The problem here, then, is that a country’s current account, which consists mostly of trade, has an exact mirror image in the financial account, which measures the difference between savings and investment. And it is better to think about the strength of German and Chinese economies in these terms, not trade. This tells what is going on underneath the hood, which is that they don’t know how to spend their savings. This is where their imbalance lies.

The better response to Trump’s trade tariffs, then, would not be to fight back, but to fix that underlying problem — the lack of domestic investment and consumption. Why not make it more attractive for companies to invest their surpluses at home? Why not deregulate the economy, especially the tech sector, support new businesses, reduce corporate taxes; attract the best talent from abroad; and get people off the welfare and sickness payrolls? The powerful response to Trump would be to focus on solving these twin problems — the imbalance and the dependency.

The worst response would be to stick with the same old model, and the same dependencies, and to embark on a trade war it cannot win. Canada, more dependent on the US than anyone else, will be crushed if it follows through with Trudeau’s policies. His response plays well with fellow liberals, but it achieves nothing economically — and Trump will no doubt double down if Canada retaliates.

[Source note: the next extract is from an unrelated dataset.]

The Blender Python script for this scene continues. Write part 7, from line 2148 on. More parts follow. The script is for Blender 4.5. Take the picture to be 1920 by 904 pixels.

The fear here is that the obtuse EU does the same. In anticipation of a Trump presidency, the European Commission has already prepared a sanctions hit list. During Trump’s first term, it put a tariff on Harley Davidson motorbikes. The EU already imposes a 10% protectionist tariff on all car imports. The irony here is that in this trans-Atlantic relationship, we Europeans are fuming at Trump for doing what we have been doing all along.

Europe is still in massive denial at what is about to hit. It likes to think it can change Trump’s mind. Friedrich Merz, Germany’s opposition leader, and the man predicted to be the next chancellor, thinks he can negotiate a trade deal with Trump. The Irish hope that they can stay below Trump’s radar since he could destroy the Irish economic model at the flick of a switch by removing a simple tax loophole on intellectual property rights for US companies that manufacture in Ireland. Meanwhile, Ursula von der Leyen, the EU Commission president, hopes to appease the President with a promise to buy more gas from the US. This is not how it will work. Trump will impose the tariffs. And that will be that.

Trump has learned from his past mistakes when dealing with the Europeans. They lied to him during his first term, and made promises they did not honour, including assurances that they would meet the Nato defence spending target of 2% of economic output. Back then, the Europeans had convinced themselves that Trump was just a phase, a fluke caused by a lopsided electoral system. Emboldened by their successful defiance of Trump back then, the Europeans concluded they could do it again.

I think they are wrong. Once they realise this, they will move to the second stage of grief — anger — where they will be stuck for a long time. They will try to retaliate, lose, and get even angrier.

There are parallels with the European approach to the war in Ukraine. Even as they support Ukraine, they don’t have an agreed war goal, let alone a strategy. They treat the conflict as a morality play. Underestimating Vladimir Putin and the resilience of the Russian economy, they overestimated the power of sanctions.

This complacency has, over the past years, become the defining character trait of the centrist European liberal, matched only by an unshakeable belief in their own virtue. And today, they are similarly underestimating Trump. They remind me of the Bourbons, they have learned nothing and forget nothing.